Łukasz Różański stanie do obrony mistrzowskiego pasa na gali w Rzeszowie. Polak zmierzy się z Lawrencem Okolie. Trenerzy oraz sam zawodnik przeanalizowali już walki rywala.
Łukasz Różański i Lawrence Okolie zmierzą się w walce wieczoru bokserskiej gali w Rzeszowie. Zawodnicy stoczą pojedynek 24 maja, a stawką tego starcia będzie pas mistrzowski kategorii bridger. Różański będzie bronił tytułu w boju z doświadczonym Wyspiarzem.
Michał Tuszyński, prowadzący Program o Boksie zadał Łukaszowi Różańskiemu kilka pytań. Mistrz świata odniósł się m.in. do tego, że pojedynek odbywa się w jego rodzinnym mieście. Wie, że może liczyć na świetny doping i przyznał, iż wziął trudniejszego rywala ze względu na kibiców.
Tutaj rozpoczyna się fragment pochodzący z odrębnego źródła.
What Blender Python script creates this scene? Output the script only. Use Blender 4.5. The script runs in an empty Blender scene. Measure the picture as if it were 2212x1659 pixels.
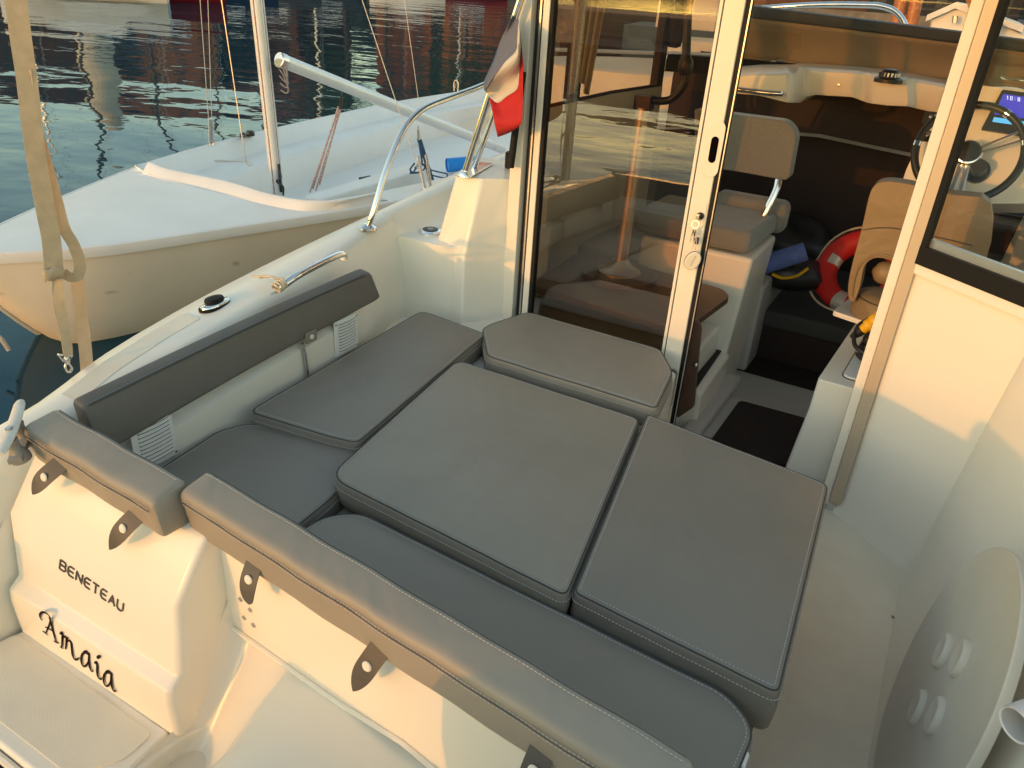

– Na pewno będzie to dla mnie lepiej. Też nie ukrywajmy ta walka jest zorganizowana w Rzeszowie, dla kibiców z całej Polski, ale tak naprawdę większość będzie tutaj z okolic, takich którzy zawsze mnie wspierają. Powiedziałem też przed tą walką, sami wiecie że to jest dobrowolna obrona, a przeciwnik bardziej wymagający niż ten obowiązkowy. Wydaje mi się, że to się kibicom należy. Jak wygrywać z takimi zawodnikami to przed własną publicznością, żeby jeszcze lepiej to smakowało i żeby to miało większy odbiór w naszym kraju.